Wat Israël van plan is te doen, verandert de status van de gebieden niet. Het plan bevestigt slechts de status van de gebieden die zij krachtens het Mandaat steeds hebben gehad, namelijk als gebieden onder de soevereiniteit van Israël. Als elke soevereine staat kan Israël in onderhandelingen soevereiniteit over een deel van zijn territoir aan een andere partij overdragen. Maar zelfs als men ervan zou uitgaan dat inderdaad de status van de gebieden wordt veranderd door de Israëlische actie, dan nog is dat niet per se in strijd met internationaal recht.
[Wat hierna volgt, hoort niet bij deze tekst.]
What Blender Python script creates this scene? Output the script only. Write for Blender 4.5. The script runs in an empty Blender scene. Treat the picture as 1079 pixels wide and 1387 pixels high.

In verdragsrelaties geldt dat, wanneer een van de partijen zich niet houdt aan haar verplichtingen, de andere partij ook de naleving van haar verplichtingen kan opschorten. We zijn door de jaren heen getuige geweest van allerlei schendingen door de Palestijnen van de verplichtingen onder ‘Oslo’. Zo manifesteren zij zich op internationaal terrein als een staat, die zich aansluit bij internationale organisaties en die toetreedt tot internationale verdragen, in strijd met expliciete bepalingen van de Oslo Akkoorden. Dat geeft de Israëlische regering het recht eenzijdige stappen te zetten.
De auteur is als senior fellow verbonden aan thinc (The Hague Initiative for International Co-operation).